The Seaborne Panel Review
In the 1990’s CCRCA participated in the Seaborne panel review of the safety and acceptability of geological disposal of high level nuclear waste. Our group prepared and presented several briefs for the panel, which after 10 years of review, concluded that  “As it now stands, the AECL concept for deep geological disposal has not been demonstrated to have broad public support and does not have the required level of acceptability to be adopted as Canada’s approach for managing nuclear waste.”
Deep River Disposal Project
Also in the 1990’s, CCRCA was very involved in opposing the Deep River Disposal Project, a proposal to create a giant cavern on AECL property, beside the Ottawa River, for radioactive wastes from the Port Hope area. Technical studies at the time showed that the bedrock was highly fractured and that groundwater moved rapidly through the proposed site and into the river. Still it was a long, hard fight, eventually involving dozens of municipalities on both sides of the Ottawa River and both Pontiac MRC and Renfrew County Council. The project was finally dropped, and provisions made for monitored storage of the wastes closer to Port Hope.
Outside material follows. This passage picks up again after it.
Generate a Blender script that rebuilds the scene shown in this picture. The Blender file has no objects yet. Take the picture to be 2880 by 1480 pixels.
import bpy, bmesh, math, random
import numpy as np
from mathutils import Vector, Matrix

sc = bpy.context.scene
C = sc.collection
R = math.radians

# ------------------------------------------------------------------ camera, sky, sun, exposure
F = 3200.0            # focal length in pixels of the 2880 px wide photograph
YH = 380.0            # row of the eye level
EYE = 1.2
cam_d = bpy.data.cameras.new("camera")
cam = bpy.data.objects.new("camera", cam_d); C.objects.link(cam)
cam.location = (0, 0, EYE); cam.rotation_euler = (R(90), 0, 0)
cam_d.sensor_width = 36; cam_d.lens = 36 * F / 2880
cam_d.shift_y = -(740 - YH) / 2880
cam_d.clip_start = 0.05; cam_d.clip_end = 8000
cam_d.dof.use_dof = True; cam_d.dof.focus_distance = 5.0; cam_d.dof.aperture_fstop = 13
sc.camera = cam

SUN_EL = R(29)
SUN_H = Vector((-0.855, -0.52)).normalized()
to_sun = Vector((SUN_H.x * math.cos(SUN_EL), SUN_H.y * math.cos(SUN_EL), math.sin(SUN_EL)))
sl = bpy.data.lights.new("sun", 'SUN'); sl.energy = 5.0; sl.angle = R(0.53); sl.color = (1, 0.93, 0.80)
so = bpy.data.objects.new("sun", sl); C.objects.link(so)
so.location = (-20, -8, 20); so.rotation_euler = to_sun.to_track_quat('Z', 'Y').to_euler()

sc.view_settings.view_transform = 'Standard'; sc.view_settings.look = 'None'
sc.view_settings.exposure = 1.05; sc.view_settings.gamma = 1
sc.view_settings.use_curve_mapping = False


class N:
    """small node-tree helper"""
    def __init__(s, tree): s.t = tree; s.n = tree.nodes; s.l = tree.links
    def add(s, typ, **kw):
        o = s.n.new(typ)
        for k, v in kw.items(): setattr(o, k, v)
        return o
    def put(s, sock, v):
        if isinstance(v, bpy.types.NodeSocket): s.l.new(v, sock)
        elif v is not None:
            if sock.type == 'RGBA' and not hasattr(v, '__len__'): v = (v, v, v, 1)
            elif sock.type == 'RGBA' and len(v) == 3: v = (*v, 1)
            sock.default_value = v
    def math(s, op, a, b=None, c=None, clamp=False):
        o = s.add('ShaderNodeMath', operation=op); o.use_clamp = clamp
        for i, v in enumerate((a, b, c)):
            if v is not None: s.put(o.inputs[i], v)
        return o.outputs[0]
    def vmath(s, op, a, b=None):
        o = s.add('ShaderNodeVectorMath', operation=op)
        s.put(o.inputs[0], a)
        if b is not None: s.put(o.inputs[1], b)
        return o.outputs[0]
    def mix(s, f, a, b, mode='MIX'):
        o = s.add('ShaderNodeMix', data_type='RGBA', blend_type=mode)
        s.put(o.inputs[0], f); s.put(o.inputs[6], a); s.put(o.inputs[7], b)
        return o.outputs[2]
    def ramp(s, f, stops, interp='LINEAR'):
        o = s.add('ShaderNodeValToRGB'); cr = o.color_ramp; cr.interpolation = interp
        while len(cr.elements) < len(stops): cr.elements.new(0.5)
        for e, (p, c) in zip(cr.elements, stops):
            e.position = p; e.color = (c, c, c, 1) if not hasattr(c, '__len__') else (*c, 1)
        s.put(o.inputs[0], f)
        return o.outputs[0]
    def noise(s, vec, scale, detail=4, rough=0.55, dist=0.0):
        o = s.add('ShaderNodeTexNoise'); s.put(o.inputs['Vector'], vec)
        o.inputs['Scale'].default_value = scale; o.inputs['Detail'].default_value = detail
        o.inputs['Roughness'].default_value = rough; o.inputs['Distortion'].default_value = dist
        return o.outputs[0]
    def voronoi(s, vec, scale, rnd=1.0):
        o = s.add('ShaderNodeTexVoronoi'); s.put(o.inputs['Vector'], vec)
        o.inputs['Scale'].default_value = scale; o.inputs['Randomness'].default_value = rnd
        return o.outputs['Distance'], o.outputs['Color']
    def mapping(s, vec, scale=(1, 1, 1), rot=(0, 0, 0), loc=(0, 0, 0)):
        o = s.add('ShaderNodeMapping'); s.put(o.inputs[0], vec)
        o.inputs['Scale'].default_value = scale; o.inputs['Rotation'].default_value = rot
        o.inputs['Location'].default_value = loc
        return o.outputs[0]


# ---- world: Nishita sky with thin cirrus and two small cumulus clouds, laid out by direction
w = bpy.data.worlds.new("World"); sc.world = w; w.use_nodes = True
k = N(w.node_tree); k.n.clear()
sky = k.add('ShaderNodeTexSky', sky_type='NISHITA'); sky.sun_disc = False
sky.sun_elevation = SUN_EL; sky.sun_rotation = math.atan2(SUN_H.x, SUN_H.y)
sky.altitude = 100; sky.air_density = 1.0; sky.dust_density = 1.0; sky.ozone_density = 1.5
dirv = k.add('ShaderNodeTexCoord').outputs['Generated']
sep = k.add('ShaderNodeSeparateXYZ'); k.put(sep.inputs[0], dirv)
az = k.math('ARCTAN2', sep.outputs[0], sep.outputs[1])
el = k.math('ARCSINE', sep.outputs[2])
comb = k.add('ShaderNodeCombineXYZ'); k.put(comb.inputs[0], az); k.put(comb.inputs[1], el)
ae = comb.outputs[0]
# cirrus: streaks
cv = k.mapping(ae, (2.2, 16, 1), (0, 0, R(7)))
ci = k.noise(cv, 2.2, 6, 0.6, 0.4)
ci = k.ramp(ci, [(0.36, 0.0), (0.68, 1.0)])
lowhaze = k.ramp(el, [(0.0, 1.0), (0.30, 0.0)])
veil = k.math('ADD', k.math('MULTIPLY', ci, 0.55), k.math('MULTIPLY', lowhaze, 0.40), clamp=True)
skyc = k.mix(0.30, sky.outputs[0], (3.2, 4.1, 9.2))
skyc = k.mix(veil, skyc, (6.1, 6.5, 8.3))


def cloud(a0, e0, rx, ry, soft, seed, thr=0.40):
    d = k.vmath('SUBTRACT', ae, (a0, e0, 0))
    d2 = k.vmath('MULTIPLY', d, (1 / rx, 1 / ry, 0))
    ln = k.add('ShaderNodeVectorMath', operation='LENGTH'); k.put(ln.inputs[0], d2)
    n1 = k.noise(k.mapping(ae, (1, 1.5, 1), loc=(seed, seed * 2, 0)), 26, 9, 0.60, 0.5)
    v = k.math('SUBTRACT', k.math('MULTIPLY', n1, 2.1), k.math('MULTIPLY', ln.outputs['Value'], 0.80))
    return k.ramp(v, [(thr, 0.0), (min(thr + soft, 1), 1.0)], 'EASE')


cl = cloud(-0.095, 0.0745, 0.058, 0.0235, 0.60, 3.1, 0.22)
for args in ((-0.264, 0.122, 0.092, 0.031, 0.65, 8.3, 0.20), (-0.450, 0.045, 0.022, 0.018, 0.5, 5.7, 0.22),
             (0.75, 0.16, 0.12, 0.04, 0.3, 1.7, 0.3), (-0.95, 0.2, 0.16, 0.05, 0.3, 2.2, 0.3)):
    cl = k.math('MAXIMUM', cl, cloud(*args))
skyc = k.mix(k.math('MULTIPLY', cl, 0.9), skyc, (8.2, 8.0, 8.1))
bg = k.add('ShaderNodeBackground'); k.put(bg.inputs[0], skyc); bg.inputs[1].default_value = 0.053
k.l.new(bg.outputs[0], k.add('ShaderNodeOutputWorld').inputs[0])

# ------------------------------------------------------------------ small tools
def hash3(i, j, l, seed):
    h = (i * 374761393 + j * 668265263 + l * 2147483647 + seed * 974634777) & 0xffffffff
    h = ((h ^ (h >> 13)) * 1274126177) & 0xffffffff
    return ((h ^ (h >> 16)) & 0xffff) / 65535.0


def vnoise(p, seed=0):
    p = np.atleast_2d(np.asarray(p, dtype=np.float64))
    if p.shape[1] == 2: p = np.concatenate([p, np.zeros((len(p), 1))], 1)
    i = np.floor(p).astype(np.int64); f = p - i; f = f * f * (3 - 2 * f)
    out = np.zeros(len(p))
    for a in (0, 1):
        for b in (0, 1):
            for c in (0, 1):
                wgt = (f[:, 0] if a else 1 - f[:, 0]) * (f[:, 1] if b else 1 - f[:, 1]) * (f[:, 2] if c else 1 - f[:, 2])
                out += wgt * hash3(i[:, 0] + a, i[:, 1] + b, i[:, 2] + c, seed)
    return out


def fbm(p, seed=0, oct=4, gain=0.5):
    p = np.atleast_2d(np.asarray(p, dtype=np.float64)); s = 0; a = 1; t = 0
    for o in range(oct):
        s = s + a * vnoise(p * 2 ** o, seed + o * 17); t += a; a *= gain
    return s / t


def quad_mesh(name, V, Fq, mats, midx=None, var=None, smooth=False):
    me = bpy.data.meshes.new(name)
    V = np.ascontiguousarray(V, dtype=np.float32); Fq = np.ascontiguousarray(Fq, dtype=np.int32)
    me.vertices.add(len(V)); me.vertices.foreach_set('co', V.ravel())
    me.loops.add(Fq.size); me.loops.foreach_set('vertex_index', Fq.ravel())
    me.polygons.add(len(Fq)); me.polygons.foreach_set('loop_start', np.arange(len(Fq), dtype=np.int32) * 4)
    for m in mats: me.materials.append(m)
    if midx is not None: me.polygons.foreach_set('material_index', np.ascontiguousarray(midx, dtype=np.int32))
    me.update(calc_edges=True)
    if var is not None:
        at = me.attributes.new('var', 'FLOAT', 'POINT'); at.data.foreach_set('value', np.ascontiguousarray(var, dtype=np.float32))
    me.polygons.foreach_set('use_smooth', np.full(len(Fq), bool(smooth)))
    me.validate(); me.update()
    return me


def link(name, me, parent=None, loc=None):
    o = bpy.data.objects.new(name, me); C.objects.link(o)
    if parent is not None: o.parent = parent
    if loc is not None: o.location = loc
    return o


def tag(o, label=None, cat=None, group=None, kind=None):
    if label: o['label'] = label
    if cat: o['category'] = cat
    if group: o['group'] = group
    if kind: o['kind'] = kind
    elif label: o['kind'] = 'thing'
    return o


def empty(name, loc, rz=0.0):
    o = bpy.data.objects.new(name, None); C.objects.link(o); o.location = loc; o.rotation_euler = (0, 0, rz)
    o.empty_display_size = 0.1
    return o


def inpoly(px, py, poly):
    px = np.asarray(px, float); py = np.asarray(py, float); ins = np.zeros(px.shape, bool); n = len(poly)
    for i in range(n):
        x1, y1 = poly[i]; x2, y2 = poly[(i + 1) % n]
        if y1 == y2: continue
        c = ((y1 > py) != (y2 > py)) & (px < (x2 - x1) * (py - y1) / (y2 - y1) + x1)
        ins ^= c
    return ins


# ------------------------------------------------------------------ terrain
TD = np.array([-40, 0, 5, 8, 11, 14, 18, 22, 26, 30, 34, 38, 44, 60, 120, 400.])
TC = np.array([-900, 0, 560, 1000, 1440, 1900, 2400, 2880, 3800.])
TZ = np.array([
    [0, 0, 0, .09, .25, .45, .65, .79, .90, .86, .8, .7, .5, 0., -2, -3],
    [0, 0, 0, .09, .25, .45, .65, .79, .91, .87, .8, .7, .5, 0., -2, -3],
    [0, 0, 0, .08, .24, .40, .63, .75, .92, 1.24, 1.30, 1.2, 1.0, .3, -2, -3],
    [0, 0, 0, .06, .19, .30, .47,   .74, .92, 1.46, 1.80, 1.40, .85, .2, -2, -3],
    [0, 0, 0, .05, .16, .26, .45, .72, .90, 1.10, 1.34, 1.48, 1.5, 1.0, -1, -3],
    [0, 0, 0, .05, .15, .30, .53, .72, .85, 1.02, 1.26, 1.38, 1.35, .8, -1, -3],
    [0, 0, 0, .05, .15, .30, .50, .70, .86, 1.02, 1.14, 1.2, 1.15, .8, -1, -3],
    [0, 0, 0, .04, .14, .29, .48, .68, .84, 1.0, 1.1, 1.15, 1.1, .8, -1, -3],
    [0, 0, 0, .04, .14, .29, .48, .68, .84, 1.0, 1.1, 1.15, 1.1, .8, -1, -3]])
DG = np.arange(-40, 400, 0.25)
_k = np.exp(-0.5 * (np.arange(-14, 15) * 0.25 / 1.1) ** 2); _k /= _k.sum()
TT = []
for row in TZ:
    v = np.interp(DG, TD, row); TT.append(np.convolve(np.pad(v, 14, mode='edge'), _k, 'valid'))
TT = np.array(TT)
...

Ongoing efforts aimed at Chalk River Labs cleanup
For more than 20 years, CCRCA has intervened at all licensing hearings on Chalk River Laboratories held by the Canadian Nuclear Safety Commission (and prior to the year 2000, by the Atomic Energy Control Board).  Our interventions have highlighted pollution issues such as the plumes from the leaking fuel bays and waste management areas and major safety concerns such as the high level liquid wastes in the “Fissile Solution Storage Tank. As appropriate, we have expressed support for new facilities that have reduced pollution levels (such as the liquid waste treatment centre) and have placed wastes in more secure above-ground storage. We have consistently called for greater transparency and openness in monitoring and reporting on the state of the CRL environment, and we believe that our efforts helped persuade government decision-makers to allocate significant resources to clean-up efforts, such as through the Nuclear Legacy Liabilities Program.


Tritium Pollution in Pembroke
Late in the 1990’s, a CCRCA colleague Irene Koch of Duram Nuclear Awareness, alerted us to problems at the tritium light factory in Pembroke, SRB Technologies. This became a focus of our work for over a decade during which we undertook environmental monitoring for tritium, discovering serious tritium pollution in the area near the company. The first sample we collected made the front page of the Globe and Mail, in a story entitled “The Atomic Rhubarb of Pembroke”. Much of what went on in Pembroke including the Atomic Rhubarb story, is documented on the website of the Tritium Awareness Project. The Pembroke/SRB/tritium pollution debacle illustrates the Canadian Nuclear Safety Commission’s incompetence when it comes to protecting the public from radiation. Through citizen efforts, supported by the Canadian Environmental Law Association, several changes were eventually made to the company’s license, which resulted in tritium emissions being greatly reduced.


Rhubarb (ordinary, not “Atomic”)

The Near Surface Disposal Facility
Recently the spectre of a giant nuclear waste dump beside the Ottawa River has again raised its head. Please read our fact sheet on this, co-produced with the Old Fort William Cottagers’ Association: “Ten Things Canadians need to know about the Chalk River Near Surface Disposal Facility”. As it was in the 90’s, it is still a bad idea to site a giant nuclear waste dump on fractured rock, on a major fault line, beside the Ottawa River which provides drinking water for millions of Canadians.

We believe Canada can do much better than this, if there is political will. A world class facility, in stable rock, away from the river could keep radioactive substances out of the environment, boost the local economy and demonstrate to the world that Canada cares about looking after its radioactive wastes properly.